1. From your description, I can infer that the multiplication is:
[tex] \frac{ \sqrt{196} }{7} * \sqrt{108} [/tex]
The first thing we are going to do is simplify the radicands 196 ans 108 (picture 1):
[tex]196=2^2*7^2[/tex] and [tex]108=2^2*3^3[/tex]
Knowing this, we can rewrite our radicals as follows:
[tex]\frac{ \sqrt{196} }{7} * \sqrt{108}= \frac{ \sqrt{2^2*7^2} }{7} * \sqrt{2^2*3^3} [/tex]
Remember that [tex] \sqrt[n]{x^n} =x[/tex]; in other words if the radicand is raised to the same power as the index of the radical, we can take the radicand out. Since 2 and 7 are raised to the power 2 and the index of the radical is also 2 (square root), we can take out 2 and 7:
[tex]\frac{ \sqrt{2^2*7^2} }{7} * \sqrt{2^2*3^3}= \frac{2*7}{7} *2 \sqrt{3^3} [/tex]
Look! we have the same numerator and denominator in our fraction, so we can cancel them both:
[tex]\frac{2*7}{7} *2 \sqrt{3^3}=2*2 \sqrt{3^3} =4 \sqrt{3^3} [/tex]
Notice that we can write [tex]3^3[/tex] as [tex]3^2*3[/tex], so we can rewrite our expression one last time:
[tex]4 \sqrt{3^3} =4 \sqrt{3^2*3} =4*3 \sqrt{3} =12 \sqrt{3} [/tex]
We can conclude that the correct option is: [tex]12 \sqrt{3} [/tex]
2. The product of a nonzero rational number and an irrational number is always an irrational number.
Proof by contradiction:
Lets assume that the product of an irrational number and a rational non-zero number is always rational.
Let [tex]x[/tex] be and irrational number and let [tex] \frac{a}{b} [/tex] and [tex] \frac{c}{d} [/tex] be two rational numbers with [tex]a[/tex], [tex]b[/tex], [tex]c[/tex], and [tex]d[/tex] are non-zero integers.

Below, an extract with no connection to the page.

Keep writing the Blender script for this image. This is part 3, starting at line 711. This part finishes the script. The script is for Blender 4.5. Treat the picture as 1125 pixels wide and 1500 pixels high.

[tex]x* \frac{a}{b} = \frac{c}{d} [/tex]
[tex]x= \frac{c}{d} * \frac{b}{a} [/tex]
[tex]x=\frac{cb}{da}[/tex]
Since integers are closed under multiplication, [tex] \frac{cb}{da}[/tex] is a rational number. Since[tex]x[/tex] is an irrational number and [tex]x=\frac{cb}{da}[/tex], we have a logical contradiction, so we can conclude that the product of an irrational number and a rational non-zero number is always an irrational number.